Voice of the Earth

Cynthia and I are getting ready to lead a workshop called Voice of the Earth at the Partnering With a Green God conference in Sharon, CT. I always find it challenging to speak in public about these things, because I feel I know and understand so little. But going into it does have a clarifying effect.

I’m not clear about much, but I am clear about this:

In the real world, there is no past and no future, only this that is happening right now. Past and future are ideas. Dwelling exclusively in the idea of past or future blinds us catastrophically to what is happening right now, Life in all its wonder and complexity.

Our senses do not give us an accurate representation of reality. The known is dead and gone. The living truth is unknowable. To live in devotion to the known, the mental image, is to live in conflict with reality, because reality is dynamic, always new, and the known image is static, always old. We do tremendous violence trying to force reality into the mold of our image of reality. Reality cannot be known, only lived in not-knowing. We think we know, but we do not know.

Bringing awareness to our predicament, without any thought-movement away from it whatsoever, brings some other factor into the equation. I call it “emptiness.” When emptiness is discovered, it is at least possible that the mind will reboot, will alter its operating system in the face of the fact that its own behavior is clearly causing all the misery. But this must be seen in its actuality, not believed in theory.

Beyond this, I really don’t know much. That “other factor” — which I call variously emptiness, or stillness, or silence — remains mysterious and can become an obsession in itself, because it feels so big, so godlike, so far beyond one’s own puny brain. How else could it be capable of seeing the truth, when the brain is so good at dodging the truth? Attention, or awareness, or emptiness, is very mysterious indeed. One wants that in one’s life.
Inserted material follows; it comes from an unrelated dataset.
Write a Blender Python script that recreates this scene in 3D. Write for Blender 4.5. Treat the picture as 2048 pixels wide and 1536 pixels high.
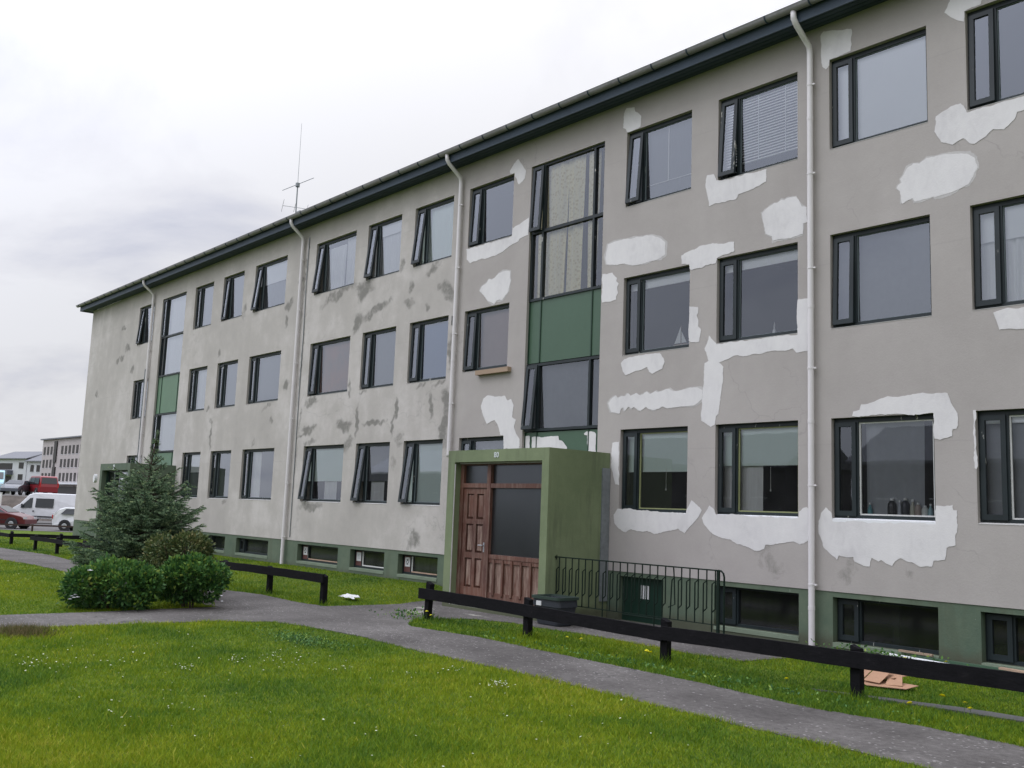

But turning it into an object of pursuit or belief or another identification creates a real barrier to being present to the whole of what is right now.

Emptiness is always present. Whether one thinks of it as something that is present to everything, or as the space in which everything is happening; emptiness remains, ungraspable, unknowable, always present.

One other thing that I feel is that we humans have a very hard time letting down our guard enough to allow the experience of others to impact us – other people, other animals, other life forms. It is only through love that we can enter into that experience. We have to want the other to be the other, to be what they are, and not diminish the other with our desire, or our fear. We can never know the other through analysis, dissection, or the absolutely-common projection of ourselves onto them. To know the other at all we must set ourselves aside and listen. To enter into the truth of the other involves a loss of self most people find impossible or too frightening to contemplate except perhaps in a very few relationships.

Paradoxically, becoming grounded in deep emptiness creates the feeling of oneness — that I am the whole movement of life — and at the same time exposes my deep ignorance about what the world really is. In regard to the encounter with whales, I feel that we are each other, and at the same time that the whale is so foreign, so other, that the relationship requires the greatest possible caution and respect. And so it is with the whole world. We are each other, and we don’t know anything about each other. Respect and caution and undivided attention are essential.

I seek the sanctification (to make holy, to make whole) of the whole world. The human economy seeks the commodification (to buy and sell, to make convenient) of the world. How with this violence can the sacred compete? How with the stimulation of the senses can the depths of not-knowing compete? How with all this agitation can stillness compete? I feel like an ambassador of two unknowable realms, deep silence and the lives of the whales and seals. I know nothing about either and yet I feel myself to be an ambassador for them, since they do not often speak for themselves in the human world. They can. Of course they do, but humans don’t generally listen.